* AIM
Extract each line containing the string "script".
>> START
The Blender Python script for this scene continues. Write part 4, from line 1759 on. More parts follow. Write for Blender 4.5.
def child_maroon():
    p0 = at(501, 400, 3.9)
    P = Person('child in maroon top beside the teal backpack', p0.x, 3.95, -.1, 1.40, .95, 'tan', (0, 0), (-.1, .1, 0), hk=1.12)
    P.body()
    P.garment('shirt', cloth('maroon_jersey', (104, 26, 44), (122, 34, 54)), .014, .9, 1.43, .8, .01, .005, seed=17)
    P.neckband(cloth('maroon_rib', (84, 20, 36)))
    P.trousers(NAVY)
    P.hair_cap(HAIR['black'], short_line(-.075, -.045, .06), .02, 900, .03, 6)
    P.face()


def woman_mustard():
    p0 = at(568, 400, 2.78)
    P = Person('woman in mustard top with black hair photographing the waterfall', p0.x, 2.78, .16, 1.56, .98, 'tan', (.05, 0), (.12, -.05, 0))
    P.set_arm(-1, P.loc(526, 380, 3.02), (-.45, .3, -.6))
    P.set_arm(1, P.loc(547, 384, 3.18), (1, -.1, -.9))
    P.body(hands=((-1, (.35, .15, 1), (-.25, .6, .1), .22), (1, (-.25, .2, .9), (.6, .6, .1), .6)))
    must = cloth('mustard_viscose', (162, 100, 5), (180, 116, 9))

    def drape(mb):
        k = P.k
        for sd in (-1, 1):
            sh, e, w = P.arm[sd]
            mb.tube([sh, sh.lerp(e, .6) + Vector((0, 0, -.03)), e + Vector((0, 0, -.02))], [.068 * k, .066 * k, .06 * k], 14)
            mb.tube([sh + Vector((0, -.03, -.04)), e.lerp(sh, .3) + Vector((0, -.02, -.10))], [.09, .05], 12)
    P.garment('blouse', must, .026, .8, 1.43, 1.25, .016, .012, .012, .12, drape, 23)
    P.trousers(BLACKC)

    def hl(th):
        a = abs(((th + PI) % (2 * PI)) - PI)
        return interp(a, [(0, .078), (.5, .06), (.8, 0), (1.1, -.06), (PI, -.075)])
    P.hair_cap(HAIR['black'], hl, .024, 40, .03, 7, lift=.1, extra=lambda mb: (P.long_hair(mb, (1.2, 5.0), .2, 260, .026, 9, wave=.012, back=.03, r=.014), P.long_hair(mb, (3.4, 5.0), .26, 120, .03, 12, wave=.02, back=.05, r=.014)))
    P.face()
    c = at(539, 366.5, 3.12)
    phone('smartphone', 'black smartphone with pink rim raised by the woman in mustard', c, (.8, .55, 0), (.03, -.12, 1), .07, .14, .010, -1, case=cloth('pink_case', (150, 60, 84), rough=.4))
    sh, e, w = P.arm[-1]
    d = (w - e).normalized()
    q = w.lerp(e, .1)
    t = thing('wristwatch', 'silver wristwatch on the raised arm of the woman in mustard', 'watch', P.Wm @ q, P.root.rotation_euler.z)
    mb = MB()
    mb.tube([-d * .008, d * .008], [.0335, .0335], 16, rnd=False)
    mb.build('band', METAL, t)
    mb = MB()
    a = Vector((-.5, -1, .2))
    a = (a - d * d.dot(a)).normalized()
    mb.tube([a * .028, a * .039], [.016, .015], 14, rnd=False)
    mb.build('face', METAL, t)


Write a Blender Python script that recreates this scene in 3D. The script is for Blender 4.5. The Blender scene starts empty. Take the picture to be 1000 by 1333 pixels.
>> END
* RESPONSE
The Blender Python script for this scene continues. Write part 4, from line 1759 on. More parts follow. Write for Blender 4.5.
Write a Blender Python script that recreates this scene in 3D. The script is for Blender 4.5. The Blender scene starts empty. Take the picture to be 1000 by 1333 pixels.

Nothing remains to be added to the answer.